Le même défi s’applique à notre théorie. En effet, d’un point de vue extensionnel, notre théorie appartient à la famille des théories qui considèrent que le bien-être consiste en une expérience du bien (simpliciter). Ces théories sont souvent critiquées comme étant une combinaison ad hoc des théories de l’état mental et des théories objectivistes du bien-être. Elles reprennent à leur compte la thèse selon laquelle le bien-être nécessite des expériences affectives, une thèse qui se rapporte à la première théorie, et la thèse selon laquelle le bien-être nécessite la présence d’objets ayant réellement de la valeur objective, qui se rapporte à la seconde. Toutefois, selon l’objection, cette fusion n’est pas justifiée de manière indépendante.

Nous souhaitons conclure cette section en esquissant une réponse à cette objection. Ce faisant, nous voulons montrer que notre théorie présente un avantage important par rapport aux autres théories hybrides. Il nous semble que, par rapport à ces dernières théories, notre théorie apporte une couche supplémentaire à l’explication. Rappelons que, selon notre théorie, le bonheur consiste en une balance largement positive d’expériences perceptuelles de propriétés évaluatives. En tant que tel, le bonheur fournit à l’individu à la fois une expérience d’éléments de valeur et une évaluation de sa situation. Cependant, comme nous l’avons mentionné plus haut, le bonheur peut accomplir ces tâches correctement ou incorrectement. Cette idée constitue la base de notre réponse à l’objection précédente. Selon notre théorie, le bonheur détermine le bien-être en vertu du fait qu’il est une expérience affective du bien, où cette expérience fournit également à l’individu une évaluation globale de sa situation. Dans la mesure où nous lions le bien-être à ces caractéristiques, il est naturel de penser que le bien-être dépend finalement du fait que le bonheur accomplisse ces tâches correctement. Ainsi, le qualificatif « approprié » attaché au bonheur n’est pas un ajout motivé par la seule nécessité de se conformer aux données. Il ne s’agit pas non plus d’un élément emprunté à une autre théorie, qui ne concerne pas le bonheur. Au contraire, l’ajout de cette qualification est un moyen de fournir une explication complète de ce qui fait du bonheur un élément constitutif du bien-être.

5. CONCLUSION

À première vue, il pourrait sembler que, pour défendre pleinement notre théorie du bien-être, nous devions la comparer à toutes les principales théories concurrentes. Cette tâche semble décourageante. Mais il existe une autre stratégie, qui pourrait rendre notre travail plus aisé. Elle consiste à prendre au sérieux le lien intuitif qui existe entre le bien-être et le bonheur. On peut soutenir qu’il s’agit d’une raison prima facie de prendre les théories du bien-être fondées sur le bonheur comme point de départ par défaut de l’analyse du bien-être. Si cela est vrai, il suffit de montrer que notre théorie est immunisée contre les objections soulevées à l’encontre des autres théories du bien-être fondées sur le bonheur, pour qu’elle soit considérée comme une théorie plausible du bien-être. Combiné aux avantages mentionnés dans la section précédente, cela montrerait en effet que notre théorie est une théorie prometteuse du bien-être.

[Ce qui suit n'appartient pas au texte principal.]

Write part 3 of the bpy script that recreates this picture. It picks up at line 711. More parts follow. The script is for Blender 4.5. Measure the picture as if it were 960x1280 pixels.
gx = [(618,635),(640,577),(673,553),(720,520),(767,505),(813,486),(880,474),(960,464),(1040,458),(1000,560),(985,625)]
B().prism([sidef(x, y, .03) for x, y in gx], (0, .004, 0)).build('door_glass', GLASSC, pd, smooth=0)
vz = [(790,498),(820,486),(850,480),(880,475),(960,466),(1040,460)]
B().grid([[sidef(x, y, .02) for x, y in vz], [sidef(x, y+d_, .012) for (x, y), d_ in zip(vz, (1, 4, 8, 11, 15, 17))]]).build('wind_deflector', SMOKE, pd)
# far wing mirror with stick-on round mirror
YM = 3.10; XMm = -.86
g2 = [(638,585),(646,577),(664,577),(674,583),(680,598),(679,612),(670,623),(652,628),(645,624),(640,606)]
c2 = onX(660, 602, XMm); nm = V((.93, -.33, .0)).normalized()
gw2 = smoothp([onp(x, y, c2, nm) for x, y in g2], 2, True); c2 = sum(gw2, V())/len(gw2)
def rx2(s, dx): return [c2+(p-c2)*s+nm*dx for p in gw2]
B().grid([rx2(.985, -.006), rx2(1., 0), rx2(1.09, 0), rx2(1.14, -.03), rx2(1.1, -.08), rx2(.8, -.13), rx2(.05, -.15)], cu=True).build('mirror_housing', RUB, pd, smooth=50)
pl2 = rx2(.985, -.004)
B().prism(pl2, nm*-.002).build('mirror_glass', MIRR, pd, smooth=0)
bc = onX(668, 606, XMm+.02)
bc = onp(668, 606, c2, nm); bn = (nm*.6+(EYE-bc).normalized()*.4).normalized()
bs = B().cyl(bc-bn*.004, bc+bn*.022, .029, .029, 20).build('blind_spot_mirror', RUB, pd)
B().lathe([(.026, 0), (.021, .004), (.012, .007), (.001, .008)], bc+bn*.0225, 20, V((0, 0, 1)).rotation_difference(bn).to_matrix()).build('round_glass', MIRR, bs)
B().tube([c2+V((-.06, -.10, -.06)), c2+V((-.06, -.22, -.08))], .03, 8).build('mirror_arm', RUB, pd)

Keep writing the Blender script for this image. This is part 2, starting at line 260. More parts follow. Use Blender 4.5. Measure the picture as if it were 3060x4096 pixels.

En guise de conclusion, nous souhaitons fournir une liste des objections qui ont été soulevées contre les théories traditionnelles basées sur le bonheur, et auxquelles notre théorie doit répondre. Nous pouvons énumérer cinq objections principales. La première est « l’objection de la superficialité ». Selon cette objection, le bonheur est un état psychologique trop superficiel ou trop éphémère pour être le constituant ultime, ou même simplement un constituant, du bien-être d’un individu. La seconde est « l’objection de l’absence de valeur ». Selon cette objection, le bonheur ne peut être un élément constitutif du bien-être, car on peut tirer du bonheur d’objets dépourvus de toute valeur réelle, alors qu’on ne dirait pas que tirer du bonheur d’une activité vaine, comme celle de compter les brins d’herbe sur une pelouse, contribue au bien-être. La troisième est « l’objection de l’inauthenticité ». Elle affirme que le bien-être ne peut être fondé sur le bonheur, car celui-ci peut être inauthentique. Il peut, par exemple, résulter d’un lavage de cerveau. Lorsque le bonheur est inauthentique, il ne semble pas contribuer au bien-être d’un individu. La quatrième objection, que l’on peut appeler « l’objection de la passivité », affirme que les théories fondées sur le bonheur sont trop « passives », car elles admettent la possibilité qu’un individu puisse tirer du bien-être de son bonheur sans exercer sa capacité d’agentivité. Ce résultat est considéré comme contre-intuitif. La dernière objection, qui peut être nommée « l’objection du mal-être », affirme que, selon notre théorie, si le malheur est totalement inapproprié, alors la vie d’un individu ne se passe pas du tout mal pour lui. Il semble certain, cependant, que cela ne peut être vrai, car le malheur a une phénoménologie négative et cela semble rendre le malheur mauvais pour l’individu qui l’éprouve, même si son malheur est par ailleurs inapproprié.

Nous pensons que notre théorie a les moyens d’éviter toutes ces objections – et nous avons d’ailleurs proposé divers arguments en ce sens ailleurs[10]. Nous espérons que cet article a offert au moins une première idée des atouts de notre théorie.